Ich halte es daher für ausgeschlossen, dass es wieder zu einem von der möglichen Nord-Regierung entfachten Nord-Süd-Krieg kommt. Viel eher wird es im Südsudan selbst zu bewaffneten Auseinandersetzungen der Stämme und Gruppierungen untereinander kommen. Der Südsudan ist ein künstliches Zwangsgebilde willkürlicher kolonialer Grenzziehungen.
Es werden seit Jahren Waffen in den Südsudan geschafft ...
Stefan Kröpelin: Es ist zu befürchten, dass immer mehr Waffen und Kleinwaffen in Umlauf kommen, die natürlich auf Jahrzehnte jederzeit die Seiten wechseln können. Die Waffen werden dann nicht mehr für den Zweck eingesetzt, den sich die Lieferländer oder Waffenhändler versprechen. Rebellen können zu Banditen werden oder wechseln auf die Gegenseite, oder die Waffen landen in den Nachbarländern. Es kann wie in Afghanistan kommen, wo die vom Westen für den Krieg gegen die Sowjetunion gelieferten Waffen heute gegen die ehemaligen westlichen Waffenlieferanten eingesetzt werden.
Jede Waffenlieferung in diese Länder bleibt ein Verbrechen. Mit bewaffneten Konflikten geht die Entwicklung nur rückwärts. Daher kam es vor Kurzem auch zum Friedensabkommen zwischen Tschad und Sudan.

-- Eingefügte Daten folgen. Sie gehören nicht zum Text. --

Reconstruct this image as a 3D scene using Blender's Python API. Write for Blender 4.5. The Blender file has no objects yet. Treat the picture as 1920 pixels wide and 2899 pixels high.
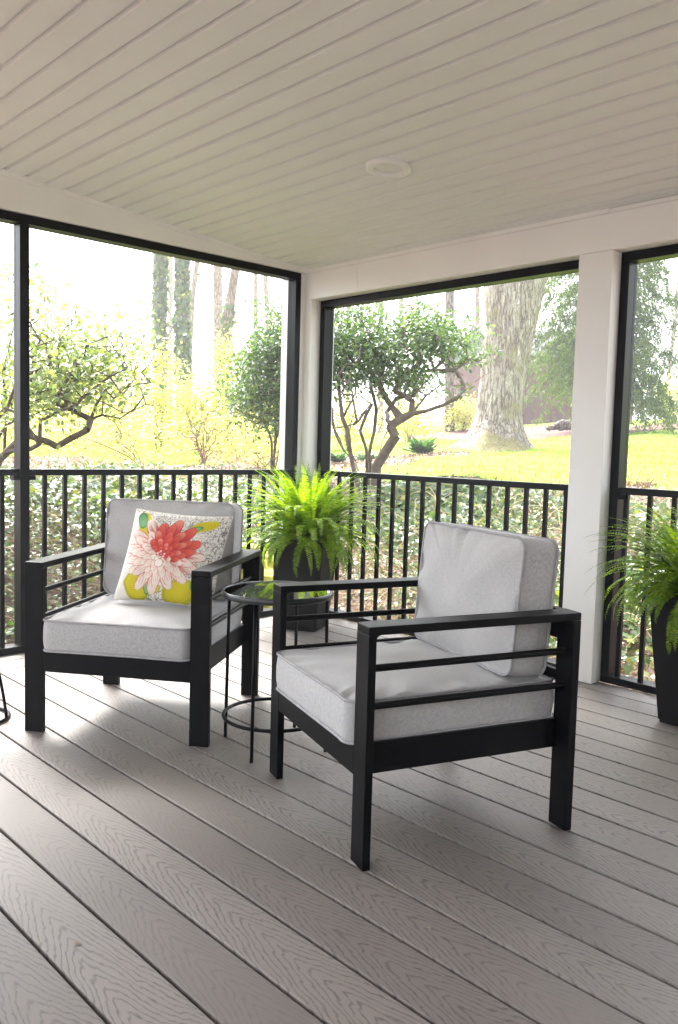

Was machen eigentlich die deutschen Bundeswehr-Soldaten, die im Namen der Vereinten Nationen im Sudan das Friedensabkommen überwachen sollen?
Stefan Kröpelin: Ich würde sagen, sie bewirken überhaupt nichts - außer Spesen nichts gewesen. Diese UN-Maßnahmen verursachen nur hohe Kosten. Es soll um Milliarden gehen. Sie bringen selbst nach Aussagen der Südsudanesen überhaupt nichts. Die aus vielen Ländern zusammen gemischten UN-Soldaten verbringen die meiste Zeit in ihren stacheldrahtbewehrten Lagern. Einige machen wenig sinnvolle aber extrem teure Überwachungsflüge oder fahren in dem riesigen Land im Jeep, aber nur in der Nähe ihrer Camps herum. Jeden Abend kehren sie ins Lager zurück. Wir haben Soldaten der UNMIS befragt - die wussten teilweise gar nicht, wo sie sind und was sie machen sollen. Sie sitzen in ihren Wohncontainern und schauen sich Pornos an. Da spielt sich ein absurdes Theater ab, das in fernen Hauptstädten des Westens aus politischen Gründen inszeniert wurde.
Mit einem Bruchteil des Geldes hätte man so viel Nützlicheres erreichen können. Man hätte zum Beispiel einheimische Nomaden zu ungleich kostengünstigeren Hilfspolizisten ausbilden können, die das Land und die Sprachen kennen. Die könnten für viel mehr Ordnung sorgen als alle fremden UN-Soldaten, die wie waffenstrotzende Rambos im Jeep durch die Gegend fahren. Es ist nicht nachvollziehbar, wie man so viel Geld verschwenden kann.